TASK OBJECTIVE: Restate, word for word, all of the material shown below.

===

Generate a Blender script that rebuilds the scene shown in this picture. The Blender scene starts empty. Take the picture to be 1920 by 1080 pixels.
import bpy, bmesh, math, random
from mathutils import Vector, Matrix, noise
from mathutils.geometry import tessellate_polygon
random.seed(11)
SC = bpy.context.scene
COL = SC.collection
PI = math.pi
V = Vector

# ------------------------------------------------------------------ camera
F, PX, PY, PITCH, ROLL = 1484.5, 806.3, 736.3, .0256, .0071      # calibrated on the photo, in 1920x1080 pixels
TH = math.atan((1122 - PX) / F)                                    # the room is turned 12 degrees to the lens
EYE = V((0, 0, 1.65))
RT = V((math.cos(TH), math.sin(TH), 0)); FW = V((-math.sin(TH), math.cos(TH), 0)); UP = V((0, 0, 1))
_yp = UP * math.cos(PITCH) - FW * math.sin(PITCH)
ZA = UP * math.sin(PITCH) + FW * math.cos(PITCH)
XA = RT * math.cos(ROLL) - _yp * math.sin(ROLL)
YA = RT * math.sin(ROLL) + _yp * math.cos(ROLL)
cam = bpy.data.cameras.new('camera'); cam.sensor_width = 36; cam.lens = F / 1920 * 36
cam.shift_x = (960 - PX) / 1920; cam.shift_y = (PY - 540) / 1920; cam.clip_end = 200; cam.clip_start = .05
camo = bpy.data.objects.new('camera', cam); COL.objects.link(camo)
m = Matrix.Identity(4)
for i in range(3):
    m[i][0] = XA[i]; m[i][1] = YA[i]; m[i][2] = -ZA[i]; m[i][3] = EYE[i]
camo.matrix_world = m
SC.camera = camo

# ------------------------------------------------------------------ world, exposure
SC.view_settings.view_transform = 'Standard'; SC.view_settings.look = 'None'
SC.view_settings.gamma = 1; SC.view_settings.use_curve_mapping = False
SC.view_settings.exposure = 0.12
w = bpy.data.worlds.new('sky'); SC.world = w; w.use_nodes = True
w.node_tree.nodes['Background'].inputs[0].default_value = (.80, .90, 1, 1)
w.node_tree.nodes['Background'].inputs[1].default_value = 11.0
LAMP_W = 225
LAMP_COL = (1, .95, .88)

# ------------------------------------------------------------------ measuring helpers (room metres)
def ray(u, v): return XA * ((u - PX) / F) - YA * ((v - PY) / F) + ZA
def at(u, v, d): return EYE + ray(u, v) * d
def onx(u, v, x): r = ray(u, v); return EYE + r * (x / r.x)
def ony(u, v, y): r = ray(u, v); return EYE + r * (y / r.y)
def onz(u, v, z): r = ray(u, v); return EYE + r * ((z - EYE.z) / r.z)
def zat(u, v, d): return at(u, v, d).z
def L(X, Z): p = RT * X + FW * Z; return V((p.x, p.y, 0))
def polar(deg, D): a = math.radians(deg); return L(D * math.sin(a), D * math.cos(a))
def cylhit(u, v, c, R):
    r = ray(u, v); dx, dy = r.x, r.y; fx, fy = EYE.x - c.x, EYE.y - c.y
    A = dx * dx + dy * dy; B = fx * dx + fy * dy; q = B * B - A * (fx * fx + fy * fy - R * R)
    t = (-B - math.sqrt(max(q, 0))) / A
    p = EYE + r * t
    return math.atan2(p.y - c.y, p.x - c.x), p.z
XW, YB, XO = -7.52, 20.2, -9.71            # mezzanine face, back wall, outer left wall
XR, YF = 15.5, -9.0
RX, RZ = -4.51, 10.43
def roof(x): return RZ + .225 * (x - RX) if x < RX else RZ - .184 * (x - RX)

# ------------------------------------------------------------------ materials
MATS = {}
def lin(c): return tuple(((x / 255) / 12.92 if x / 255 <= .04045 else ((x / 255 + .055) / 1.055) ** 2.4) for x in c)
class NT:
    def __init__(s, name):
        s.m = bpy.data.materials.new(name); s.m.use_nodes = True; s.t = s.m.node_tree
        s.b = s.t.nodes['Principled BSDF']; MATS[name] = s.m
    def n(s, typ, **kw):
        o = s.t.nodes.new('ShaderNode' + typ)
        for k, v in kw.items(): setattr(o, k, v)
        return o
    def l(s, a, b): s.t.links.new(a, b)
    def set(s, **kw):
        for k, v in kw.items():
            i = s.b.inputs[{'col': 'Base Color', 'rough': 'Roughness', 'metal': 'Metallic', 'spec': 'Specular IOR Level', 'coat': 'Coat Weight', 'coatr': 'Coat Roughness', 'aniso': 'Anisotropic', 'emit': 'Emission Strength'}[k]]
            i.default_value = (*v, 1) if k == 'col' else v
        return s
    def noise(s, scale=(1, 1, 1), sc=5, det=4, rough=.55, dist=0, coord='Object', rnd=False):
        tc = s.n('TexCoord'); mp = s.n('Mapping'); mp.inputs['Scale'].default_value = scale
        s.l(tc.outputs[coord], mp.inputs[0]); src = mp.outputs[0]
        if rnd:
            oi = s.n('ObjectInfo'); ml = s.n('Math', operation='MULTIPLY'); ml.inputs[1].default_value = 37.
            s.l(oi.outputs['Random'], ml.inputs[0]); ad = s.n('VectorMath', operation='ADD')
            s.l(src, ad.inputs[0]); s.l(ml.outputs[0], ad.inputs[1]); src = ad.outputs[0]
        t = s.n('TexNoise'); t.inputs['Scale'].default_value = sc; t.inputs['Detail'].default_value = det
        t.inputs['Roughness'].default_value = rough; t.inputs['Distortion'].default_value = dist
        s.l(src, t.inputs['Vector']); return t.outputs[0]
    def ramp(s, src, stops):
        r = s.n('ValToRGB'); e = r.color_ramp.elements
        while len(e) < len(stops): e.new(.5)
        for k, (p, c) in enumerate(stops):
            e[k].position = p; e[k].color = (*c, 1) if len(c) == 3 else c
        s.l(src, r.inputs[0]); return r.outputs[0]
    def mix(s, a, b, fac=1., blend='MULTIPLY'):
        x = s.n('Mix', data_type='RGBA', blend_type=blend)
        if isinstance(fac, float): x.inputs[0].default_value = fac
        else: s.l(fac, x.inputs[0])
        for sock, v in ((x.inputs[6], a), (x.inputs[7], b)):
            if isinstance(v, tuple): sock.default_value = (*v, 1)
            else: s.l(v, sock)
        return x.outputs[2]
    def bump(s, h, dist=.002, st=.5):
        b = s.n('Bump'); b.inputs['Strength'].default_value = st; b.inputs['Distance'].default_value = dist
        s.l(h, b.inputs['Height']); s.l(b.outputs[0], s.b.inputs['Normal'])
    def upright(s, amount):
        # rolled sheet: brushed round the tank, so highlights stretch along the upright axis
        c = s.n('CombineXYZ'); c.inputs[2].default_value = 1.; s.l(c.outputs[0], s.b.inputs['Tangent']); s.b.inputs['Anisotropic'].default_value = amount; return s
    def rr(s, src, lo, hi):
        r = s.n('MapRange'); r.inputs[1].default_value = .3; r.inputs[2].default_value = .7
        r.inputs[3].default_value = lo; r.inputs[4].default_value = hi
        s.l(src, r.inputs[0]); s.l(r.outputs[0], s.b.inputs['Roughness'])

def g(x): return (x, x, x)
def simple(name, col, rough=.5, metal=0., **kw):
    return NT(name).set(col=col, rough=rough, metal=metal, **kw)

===

RESULT:
Generate a Blender script that rebuilds the scene shown in this picture. The Blender scene starts empty. Take the picture to be 1920 by 1080 pixels.
import bpy, bmesh, math, random
from mathutils import Vector, Matrix, noise
from mathutils.geometry import tessellate_polygon
random.seed(11)
SC = bpy.context.scene
COL = SC.collection
PI = math.pi
V = Vector

# ------------------------------------------------------------------ camera
F, PX, PY, PITCH, ROLL = 1484.5, 806.3, 736.3, .0256, .0071      # calibrated on the photo, in 1920x1080 pixels
TH = math.atan((1122 - PX) / F)                                    # the room is turned 12 degrees to the lens
EYE = V((0, 0, 1.65))
RT = V((math.cos(TH), math.sin(TH), 0)); FW = V((-math.sin(TH), math.cos(TH), 0)); UP = V((0, 0, 1))
_yp = UP * math.cos(PITCH) - FW * math.sin(PITCH)
ZA = UP * math.sin(PITCH) + FW * math.cos(PITCH)
XA = RT * math.cos(ROLL) - _yp * math.sin(ROLL)
YA = RT * math.sin(ROLL) + _yp * math.cos(ROLL)
cam = bpy.data.cameras.new('camera'); cam.sensor_width = 36; cam.lens = F / 1920 * 36
cam.shift_x = (960 - PX) / 1920; cam.shift_y = (PY - 540) / 1920; cam.clip_end = 200; cam.clip_start = .05
camo = bpy.data.objects.new('camera', cam); COL.objects.link(camo)
m = Matrix.Identity(4)
for i in range(3):
    m[i][0] = XA[i]; m[i][1] = YA[i]; m[i][2] = -ZA[i]; m[i][3] = EYE[i]
camo.matrix_world = m
SC.camera = camo

# ------------------------------------------------------------------ world, exposure
SC.view_settings.view_transform = 'Standard'; SC.view_settings.look = 'None'
SC.view_settings.gamma = 1; SC.view_settings.use_curve_mapping = False
SC.view_settings.exposure = 0.12
w = bpy.data.worlds.new('sky'); SC.world = w; w.use_nodes = True
w.node_tree.nodes['Background'].inputs[0].default_value = (.80, .90, 1, 1)
w.node_tree.nodes['Background'].inputs[1].default_value = 11.0
LAMP_W = 225
LAMP_COL = (1, .95, .88)

# ------------------------------------------------------------------ measuring helpers (room metres)
def ray(u, v): return XA * ((u - PX) / F) - YA * ((v - PY) / F) + ZA
def at(u, v, d): return EYE + ray(u, v) * d
def onx(u, v, x): r = ray(u, v); return EYE + r * (x / r.x)
def ony(u, v, y): r = ray(u, v); return EYE + r * (y / r.y)
def onz(u, v, z): r = ray(u, v); return EYE + r * ((z - EYE.z) / r.z)
def zat(u, v, d): return at(u, v, d).z
def L(X, Z): p = RT * X + FW * Z; return V((p.x, p.y, 0))
def polar(deg, D): a = math.radians(deg); return L(D * math.sin(a), D * math.cos(a))
def cylhit(u, v, c, R):
    r = ray(u, v); dx, dy = r.x, r.y; fx, fy = EYE.x - c.x, EYE.y - c.y
    A = dx * dx + dy * dy; B = fx * dx + fy * dy; q = B * B - A * (fx * fx + fy * fy - R * R)
    t = (-B - math.sqrt(max(q, 0))) / A
    p = EYE + r * t
    return math.atan2(p.y - c.y, p.x - c.x), p.z
XW, YB, XO = -7.52, 20.2, -9.71            # mezzanine face, back wall, outer left wall
XR, YF = 15.5, -9.0
RX, RZ = -4.51, 10.43
def roof(x): return RZ + .225 * (x - RX) if x < RX else RZ - .184 * (x - RX)

# ------------------------------------------------------------------ materials
MATS = {}
def lin(c): return tuple(((x / 255) / 12.92 if x / 255 <= .04045 else ((x / 255 + .055) / 1.055) ** 2.4) for x in c)
class NT:
    def __init__(s, name):
        s.m = bpy.data.materials.new(name); s.m.use_nodes = True; s.t = s.m.node_tree
        s.b = s.t.nodes['Principled BSDF']; MATS[name] = s.m
    def n(s, typ, **kw):
        o = s.t.nodes.new('ShaderNode' + typ)
        for k, v in kw.items(): setattr(o, k, v)
        return o
    def l(s, a, b): s.t.links.new(a, b)
    def set(s, **kw):
        for k, v in kw.items():
            i = s.b.inputs[{'col': 'Base Color', 'rough': 'Roughness', 'metal': 'Metallic', 'spec': 'Specular IOR Level', 'coat': 'Coat Weight', 'coatr': 'Coat Roughness', 'aniso': 'Anisotropic', 'emit': 'Emission Strength'}[k]]
            i.default_value = (*v, 1) if k == 'col' else v
        return s
    def noise(s, scale=(1, 1, 1), sc=5, det=4, rough=.55, dist=0, coord='Object', rnd=False):
        tc = s.n('TexCoord'); mp = s.n('Mapping'); mp.inputs['Scale'].default_value = scale
        s.l(tc.outputs[coord], mp.inputs[0]); src = mp.outputs[0]
        if rnd:
            oi = s.n('ObjectInfo'); ml = s.n('Math', operation='MULTIPLY'); ml.inputs[1].default_value = 37.
            s.l(oi.outputs['Random'], ml.inputs[0]); ad = s.n('VectorMath', operation='ADD')
            s.l(src, ad.inputs[0]); s.l(ml.outputs[0], ad.inputs[1]); src = ad.outputs[0]
        t = s.n('TexNoise'); t.inputs['Scale'].default_value = sc; t.inputs['Detail'].default_value = det
        t.inputs['Roughness'].default_value = rough; t.inputs['Distortion'].default_value = dist
        s.l(src, t.inputs['Vector']); return t.outputs[0]
    def ramp(s, src, stops):
        r = s.n('ValToRGB'); e = r.color_ramp.elements
        while len(e) < len(stops): e.new(.5)
        for k, (p, c) in enumerate(stops):
            e[k].position = p; e[k].color = (*c, 1) if len(c) == 3 else c
        s.l(src, r.inputs[0]); return r.outputs[0]
    def mix(s, a, b, fac=1., blend='MULTIPLY'):
        x = s.n('Mix', data_type='RGBA', blend_type=blend)
        if isinstance(fac, float): x.inputs[0].default_value = fac
        else: s.l(fac, x.inputs[0])
        for sock, v in ((x.inputs[6], a), (x.inputs[7], b)):
            if isinstance(v, tuple): sock.default_value = (*v, 1)
            else: s.l(v, sock)
        return x.outputs[2]
    def bump(s, h, dist=.002, st=.5):
        b = s.n('Bump'); b.inputs['Strength'].default_value = st; b.inputs['Distance'].default_value = dist
        s.l(h, b.inputs['Height']); s.l(b.outputs[0], s.b.inputs['Normal'])
    def upright(s, amount):
        # rolled sheet: brushed round the tank, so highlights stretch along the upright axis
        c = s.n('CombineXYZ'); c.inputs[2].default_value = 1.; s.l(c.outputs[0], s.b.inputs['Tangent']); s.b.inputs['Anisotropic'].default_value = amount; return s
    def rr(s, src, lo, hi):
        r = s.n('MapRange'); r.inputs[1].default_value = .3; r.inputs[2].default_value = .7
        r.inputs[3].default_value = lo; r.inputs[4].default_value = hi
        s.l(src, r.inputs[0]); s.l(r.outputs[0], s.b.inputs['Roughness'])

def g(x): return (x, x, x)
def simple(name, col, rough=.5, metal=0., **kw):
    return NT(name).set(col=col, rough=rough, metal=metal, **kw)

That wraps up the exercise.